* begin Dataset records *
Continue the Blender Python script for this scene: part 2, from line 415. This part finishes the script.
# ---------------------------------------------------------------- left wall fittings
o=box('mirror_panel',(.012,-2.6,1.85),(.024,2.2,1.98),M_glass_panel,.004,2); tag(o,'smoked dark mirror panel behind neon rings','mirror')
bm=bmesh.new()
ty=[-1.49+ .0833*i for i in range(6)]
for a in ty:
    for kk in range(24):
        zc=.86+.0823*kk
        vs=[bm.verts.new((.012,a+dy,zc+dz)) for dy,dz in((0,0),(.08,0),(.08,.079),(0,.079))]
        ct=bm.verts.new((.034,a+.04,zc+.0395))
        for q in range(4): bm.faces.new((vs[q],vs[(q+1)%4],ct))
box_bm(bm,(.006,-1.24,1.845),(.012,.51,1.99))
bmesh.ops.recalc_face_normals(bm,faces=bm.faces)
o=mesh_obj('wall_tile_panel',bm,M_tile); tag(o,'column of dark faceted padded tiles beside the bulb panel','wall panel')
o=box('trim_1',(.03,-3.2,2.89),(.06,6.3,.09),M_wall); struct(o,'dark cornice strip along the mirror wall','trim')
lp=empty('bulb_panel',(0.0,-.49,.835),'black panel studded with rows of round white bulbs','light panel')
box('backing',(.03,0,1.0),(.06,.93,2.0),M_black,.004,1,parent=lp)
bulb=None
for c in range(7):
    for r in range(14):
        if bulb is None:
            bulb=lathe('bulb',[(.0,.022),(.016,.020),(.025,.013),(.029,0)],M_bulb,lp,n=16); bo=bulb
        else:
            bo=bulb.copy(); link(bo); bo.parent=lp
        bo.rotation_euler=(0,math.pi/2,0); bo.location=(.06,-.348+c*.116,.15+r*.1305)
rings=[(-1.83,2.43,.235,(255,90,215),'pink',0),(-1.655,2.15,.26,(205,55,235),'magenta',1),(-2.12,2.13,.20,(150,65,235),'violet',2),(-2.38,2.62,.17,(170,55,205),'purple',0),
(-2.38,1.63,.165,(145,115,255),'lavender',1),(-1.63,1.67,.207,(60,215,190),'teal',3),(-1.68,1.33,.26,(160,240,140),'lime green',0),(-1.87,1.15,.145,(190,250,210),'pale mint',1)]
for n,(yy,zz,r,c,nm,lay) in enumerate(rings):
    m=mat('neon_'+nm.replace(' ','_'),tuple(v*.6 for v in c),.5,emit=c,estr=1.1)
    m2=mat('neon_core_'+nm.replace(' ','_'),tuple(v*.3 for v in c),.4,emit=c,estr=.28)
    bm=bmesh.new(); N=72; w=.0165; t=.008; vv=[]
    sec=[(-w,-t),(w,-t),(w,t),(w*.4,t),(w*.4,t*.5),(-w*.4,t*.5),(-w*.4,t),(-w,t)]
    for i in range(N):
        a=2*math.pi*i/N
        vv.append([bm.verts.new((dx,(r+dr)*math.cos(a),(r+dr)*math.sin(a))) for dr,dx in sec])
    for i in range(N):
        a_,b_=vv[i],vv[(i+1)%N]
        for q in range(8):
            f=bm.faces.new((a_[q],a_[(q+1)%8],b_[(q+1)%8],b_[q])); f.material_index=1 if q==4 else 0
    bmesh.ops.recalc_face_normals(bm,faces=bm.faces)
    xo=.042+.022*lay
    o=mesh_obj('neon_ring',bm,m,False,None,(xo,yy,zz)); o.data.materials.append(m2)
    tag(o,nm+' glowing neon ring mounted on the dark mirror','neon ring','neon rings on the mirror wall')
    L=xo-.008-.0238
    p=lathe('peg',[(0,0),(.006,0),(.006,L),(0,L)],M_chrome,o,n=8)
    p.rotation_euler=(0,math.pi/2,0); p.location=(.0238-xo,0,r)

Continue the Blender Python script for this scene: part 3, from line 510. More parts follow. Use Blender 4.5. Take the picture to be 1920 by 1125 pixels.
* end Dataset records *
• [Requirements] Show the data once more, exactly as it was written.

• [Worked solution]
Continue the Blender Python script for this scene: part 2, from line 415. This part finishes the script.
# ---------------------------------------------------------------- left wall fittings
o=box('mirror_panel',(.012,-2.6,1.85),(.024,2.2,1.98),M_glass_panel,.004,2); tag(o,'smoked dark mirror panel behind neon rings','mirror')
bm=bmesh.new()
ty=[-1.49+ .0833*i for i in range(6)]
for a in ty:
    for kk in range(24):
        zc=.86+.0823*kk
        vs=[bm.verts.new((.012,a+dy,zc+dz)) for dy,dz in((0,0),(.08,0),(.08,.079),(0,.079))]
        ct=bm.verts.new((.034,a+.04,zc+.0395))
        for q in range(4): bm.faces.new((vs[q],vs[(q+1)%4],ct))
box_bm(bm,(.006,-1.24,1.845),(.012,.51,1.99))
bmesh.ops.recalc_face_normals(bm,faces=bm.faces)
o=mesh_obj('wall_tile_panel',bm,M_tile); tag(o,'column of dark faceted padded tiles beside the bulb panel','wall panel')
o=box('trim_1',(.03,-3.2,2.89),(.06,6.3,.09),M_wall); struct(o,'dark cornice strip along the mirror wall','trim')
lp=empty('bulb_panel',(0.0,-.49,.835),'black panel studded with rows of round white bulbs','light panel')
box('backing',(.03,0,1.0),(.06,.93,2.0),M_black,.004,1,parent=lp)
bulb=None
for c in range(7):
    for r in range(14):
        if bulb is None:
            bulb=lathe('bulb',[(.0,.022),(.016,.020),(.025,.013),(.029,0)],M_bulb,lp,n=16); bo=bulb
        else:
            bo=bulb.copy(); link(bo); bo.parent=lp
        bo.rotation_euler=(0,math.pi/2,0); bo.location=(.06,-.348+c*.116,.15+r*.1305)
rings=[(-1.83,2.43,.235,(255,90,215),'pink',0),(-1.655,2.15,.26,(205,55,235),'magenta',1),(-2.12,2.13,.20,(150,65,235),'violet',2),(-2.38,2.62,.17,(170,55,205),'purple',0),
(-2.38,1.63,.165,(145,115,255),'lavender',1),(-1.63,1.67,.207,(60,215,190),'teal',3),(-1.68,1.33,.26,(160,240,140),'lime green',0),(-1.87,1.15,.145,(190,250,210),'pale mint',1)]
for n,(yy,zz,r,c,nm,lay) in enumerate(rings):
    m=mat('neon_'+nm.replace(' ','_'),tuple(v*.6 for v in c),.5,emit=c,estr=1.1)
    m2=mat('neon_core_'+nm.replace(' ','_'),tuple(v*.3 for v in c),.4,emit=c,estr=.28)
    bm=bmesh.new(); N=72; w=.0165; t=.008; vv=[]
    sec=[(-w,-t),(w,-t),(w,t),(w*.4,t),(w*.4,t*.5),(-w*.4,t*.5),(-w*.4,t),(-w,t)]
    for i in range(N):
        a=2*math.pi*i/N
        vv.append([bm.verts.new((dx,(r+dr)*math.cos(a),(r+dr)*math.sin(a))) for dr,dx in sec])
    for i in range(N):
        a_,b_=vv[i],vv[(i+1)%N]
        for q in range(8):
            f=bm.faces.new((a_[q],a_[(q+1)%8],b_[(q+1)%8],b_[q])); f.material_index=1 if q==4 else 0
    bmesh.ops.recalc_face_normals(bm,faces=bm.faces)
    xo=.042+.022*lay
    o=mesh_obj('neon_ring',bm,m,False,None,(xo,yy,zz)); o.data.materials.append(m2)
    tag(o,nm+' glowing neon ring mounted on the dark mirror','neon ring','neon rings on the mirror wall')
    L=xo-.008-.0238
    p=lathe('peg',[(0,0),(.006,0),(.006,L),(0,L)],M_chrome,o,n=8)
    p.rotation_euler=(0,math.pi/2,0); p.location=(.0238-xo,0,r)

Continue the Blender Python script for this scene: part 3, from line 510. More parts follow. Use Blender 4.5. Take the picture to be 1920 by 1125 pixels.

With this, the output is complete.